WHAT IS NEEDED: Return the listing below word for word.

PROVIDED DATA:
━━━━━━━━

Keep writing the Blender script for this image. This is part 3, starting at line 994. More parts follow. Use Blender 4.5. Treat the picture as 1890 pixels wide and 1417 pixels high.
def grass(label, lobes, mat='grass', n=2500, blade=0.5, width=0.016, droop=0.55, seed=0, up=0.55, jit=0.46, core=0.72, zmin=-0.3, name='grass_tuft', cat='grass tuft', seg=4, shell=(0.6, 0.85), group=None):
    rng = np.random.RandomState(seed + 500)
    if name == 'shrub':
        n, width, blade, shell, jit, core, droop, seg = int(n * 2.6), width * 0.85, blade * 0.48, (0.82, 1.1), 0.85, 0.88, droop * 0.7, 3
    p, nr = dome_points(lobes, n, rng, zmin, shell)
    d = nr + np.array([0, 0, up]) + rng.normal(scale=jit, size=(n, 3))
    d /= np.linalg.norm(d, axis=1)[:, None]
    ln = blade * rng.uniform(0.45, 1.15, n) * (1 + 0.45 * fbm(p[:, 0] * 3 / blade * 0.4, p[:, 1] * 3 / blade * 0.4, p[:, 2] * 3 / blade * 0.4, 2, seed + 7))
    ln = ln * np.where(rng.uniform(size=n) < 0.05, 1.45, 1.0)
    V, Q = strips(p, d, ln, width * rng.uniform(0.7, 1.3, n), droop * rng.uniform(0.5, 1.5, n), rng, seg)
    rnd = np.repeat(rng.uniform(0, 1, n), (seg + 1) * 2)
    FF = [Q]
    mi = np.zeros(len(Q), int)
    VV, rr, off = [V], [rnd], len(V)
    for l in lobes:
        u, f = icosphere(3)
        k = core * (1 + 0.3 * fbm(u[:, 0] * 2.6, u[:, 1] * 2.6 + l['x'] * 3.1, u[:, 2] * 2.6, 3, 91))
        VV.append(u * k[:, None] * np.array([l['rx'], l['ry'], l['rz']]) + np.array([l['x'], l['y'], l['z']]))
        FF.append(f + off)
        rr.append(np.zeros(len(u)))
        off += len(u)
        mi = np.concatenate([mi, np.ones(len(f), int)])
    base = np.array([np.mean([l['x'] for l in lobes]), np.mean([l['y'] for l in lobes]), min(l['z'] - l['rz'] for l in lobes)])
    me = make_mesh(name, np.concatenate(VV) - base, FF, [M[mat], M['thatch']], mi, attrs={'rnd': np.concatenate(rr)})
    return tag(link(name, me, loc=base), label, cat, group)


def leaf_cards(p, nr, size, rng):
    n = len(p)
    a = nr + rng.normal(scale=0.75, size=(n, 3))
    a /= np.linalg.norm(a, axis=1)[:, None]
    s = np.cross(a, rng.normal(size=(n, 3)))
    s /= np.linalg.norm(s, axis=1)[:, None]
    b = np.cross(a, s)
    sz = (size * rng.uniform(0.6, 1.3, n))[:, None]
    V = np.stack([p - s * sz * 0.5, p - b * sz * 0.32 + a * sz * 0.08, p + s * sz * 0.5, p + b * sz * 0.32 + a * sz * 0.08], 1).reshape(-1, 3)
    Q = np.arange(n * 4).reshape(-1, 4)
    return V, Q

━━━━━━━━

RESPONSE:
Keep writing the Blender script for this image. This is part 3, starting at line 994. More parts follow. Use Blender 4.5. Treat the picture as 1890 pixels wide and 1417 pixels high.
def grass(label, lobes, mat='grass', n=2500, blade=0.5, width=0.016, droop=0.55, seed=0, up=0.55, jit=0.46, core=0.72, zmin=-0.3, name='grass_tuft', cat='grass tuft', seg=4, shell=(0.6, 0.85), group=None):
    rng = np.random.RandomState(seed + 500)
    if name == 'shrub':
        n, width, blade, shell, jit, core, droop, seg = int(n * 2.6), width * 0.85, blade * 0.48, (0.82, 1.1), 0.85, 0.88, droop * 0.7, 3
    p, nr = dome_points(lobes, n, rng, zmin, shell)
    d = nr + np.array([0, 0, up]) + rng.normal(scale=jit, size=(n, 3))
    d /= np.linalg.norm(d, axis=1)[:, None]
    ln = blade * rng.uniform(0.45, 1.15, n) * (1 + 0.45 * fbm(p[:, 0] * 3 / blade * 0.4, p[:, 1] * 3 / blade * 0.4, p[:, 2] * 3 / blade * 0.4, 2, seed + 7))
    ln = ln * np.where(rng.uniform(size=n) < 0.05, 1.45, 1.0)
    V, Q = strips(p, d, ln, width * rng.uniform(0.7, 1.3, n), droop * rng.uniform(0.5, 1.5, n), rng, seg)
    rnd = np.repeat(rng.uniform(0, 1, n), (seg + 1) * 2)
    FF = [Q]
    mi = np.zeros(len(Q), int)
    VV, rr, off = [V], [rnd], len(V)
    for l in lobes:
        u, f = icosphere(3)
        k = core * (1 + 0.3 * fbm(u[:, 0] * 2.6, u[:, 1] * 2.6 + l['x'] * 3.1, u[:, 2] * 2.6, 3, 91))
        VV.append(u * k[:, None] * np.array([l['rx'], l['ry'], l['rz']]) + np.array([l['x'], l['y'], l['z']]))
        FF.append(f + off)
        rr.append(np.zeros(len(u)))
        off += len(u)
        mi = np.concatenate([mi, np.ones(len(f), int)])
    base = np.array([np.mean([l['x'] for l in lobes]), np.mean([l['y'] for l in lobes]), min(l['z'] - l['rz'] for l in lobes)])
    me = make_mesh(name, np.concatenate(VV) - base, FF, [M[mat], M['thatch']], mi, attrs={'rnd': np.concatenate(rr)})
    return tag(link(name, me, loc=base), label, cat, group)


def leaf_cards(p, nr, size, rng):
    n = len(p)
    a = nr + rng.normal(scale=0.75, size=(n, 3))
    a /= np.linalg.norm(a, axis=1)[:, None]
    s = np.cross(a, rng.normal(size=(n, 3)))
    s /= np.linalg.norm(s, axis=1)[:, None]
    b = np.cross(a, s)
    sz = (size * rng.uniform(0.6, 1.3, n))[:, None]
    V = np.stack([p - s * sz * 0.5, p - b * sz * 0.32 + a * sz * 0.08, p + s * sz * 0.5, p + b * sz * 0.32 + a * sz * 0.08], 1).reshape(-1, 3)
    Q = np.arange(n * 4).reshape(-1, 4)
    return V, Q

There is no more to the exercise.